A review by sleeping_while_awake
The Blithedale Romance by Nathaniel Hawthorne

3.0

The Blithedale Romance is the story of Miles Coverdale and his summer living at the commune-like community of Blithedale Farm. They spend their days working on the small farm, hoping to realize the efforts of living simply without the involvement of society. He befriends three important characters, Hollingsworth, Zenobia, and Priscilla, and a love “square” develops. Hollingsworth is the natural leader of the community and greatly devoted to prison and criminal reform; Zenobia is wealthy and beautiful and unapologetically critical; Priscilla is gentle and mysterious. Miles cannot help but become intrigued by them, but he has promised to leave the farm at the end of the summer, as it is only an experiment for him.

The Blithedale Romance seems quite mundane for the first half of the novel. The commune isn’t very exciting and there isn’t any devil-worshiping or satanic rites or some strange mystery occurring. That was difficult to get out of my imaginative mind because of some recent movies I’ve seen and the fact I kept expecting some sort of Nancy Drew plotline with a secret staircase.

Much of the story is dialogue between Miles and other characters, so it is easy to become bored and wonder where Hawthorne is intending everything to go. Remember, the focus is on the romance, not on the farm, which I kept expecting the latter to be of more importance.

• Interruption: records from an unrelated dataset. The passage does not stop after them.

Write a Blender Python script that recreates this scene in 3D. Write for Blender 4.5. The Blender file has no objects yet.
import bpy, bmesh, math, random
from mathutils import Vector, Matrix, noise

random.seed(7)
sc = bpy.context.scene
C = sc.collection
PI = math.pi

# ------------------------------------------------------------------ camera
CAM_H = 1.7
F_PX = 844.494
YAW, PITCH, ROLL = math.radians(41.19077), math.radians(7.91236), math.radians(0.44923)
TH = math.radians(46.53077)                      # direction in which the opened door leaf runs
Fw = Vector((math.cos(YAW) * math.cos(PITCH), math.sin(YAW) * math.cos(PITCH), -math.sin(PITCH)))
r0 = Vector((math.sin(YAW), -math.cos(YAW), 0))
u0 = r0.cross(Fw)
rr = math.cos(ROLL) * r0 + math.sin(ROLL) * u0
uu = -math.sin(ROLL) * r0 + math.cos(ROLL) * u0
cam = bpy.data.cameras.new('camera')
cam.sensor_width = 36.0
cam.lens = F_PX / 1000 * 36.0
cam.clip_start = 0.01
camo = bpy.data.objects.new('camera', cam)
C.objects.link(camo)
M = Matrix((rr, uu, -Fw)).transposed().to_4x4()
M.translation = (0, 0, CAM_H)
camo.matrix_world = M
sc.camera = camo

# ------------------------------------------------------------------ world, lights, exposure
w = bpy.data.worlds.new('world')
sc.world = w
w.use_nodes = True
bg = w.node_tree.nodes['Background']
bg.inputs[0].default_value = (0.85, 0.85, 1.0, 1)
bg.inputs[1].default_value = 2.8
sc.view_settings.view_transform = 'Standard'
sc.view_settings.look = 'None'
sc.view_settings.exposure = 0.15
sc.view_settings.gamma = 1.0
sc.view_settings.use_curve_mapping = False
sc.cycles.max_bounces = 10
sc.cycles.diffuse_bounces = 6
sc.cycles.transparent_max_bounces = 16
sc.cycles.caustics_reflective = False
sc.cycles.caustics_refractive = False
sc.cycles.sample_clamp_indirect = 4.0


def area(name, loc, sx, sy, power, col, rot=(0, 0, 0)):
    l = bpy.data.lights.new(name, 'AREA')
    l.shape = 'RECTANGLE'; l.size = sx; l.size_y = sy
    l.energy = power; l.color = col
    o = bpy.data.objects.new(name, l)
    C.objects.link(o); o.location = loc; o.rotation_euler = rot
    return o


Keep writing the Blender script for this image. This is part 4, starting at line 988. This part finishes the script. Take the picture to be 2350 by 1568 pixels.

Everything exciting happens after Miles leaves the farm when the summer ends. I won’t go into it because of spoilers, but then it becomes a page turner and things are reveled about important characters. The Blithedale Romance essentially is a book that gives you everything at the end, and makes you want to go back and re-read the tedious beginning to see if there was anything you could have picked up on. Although these sorts of stories are always interesting, it is difficult to become invested if the beginning was such a snooze.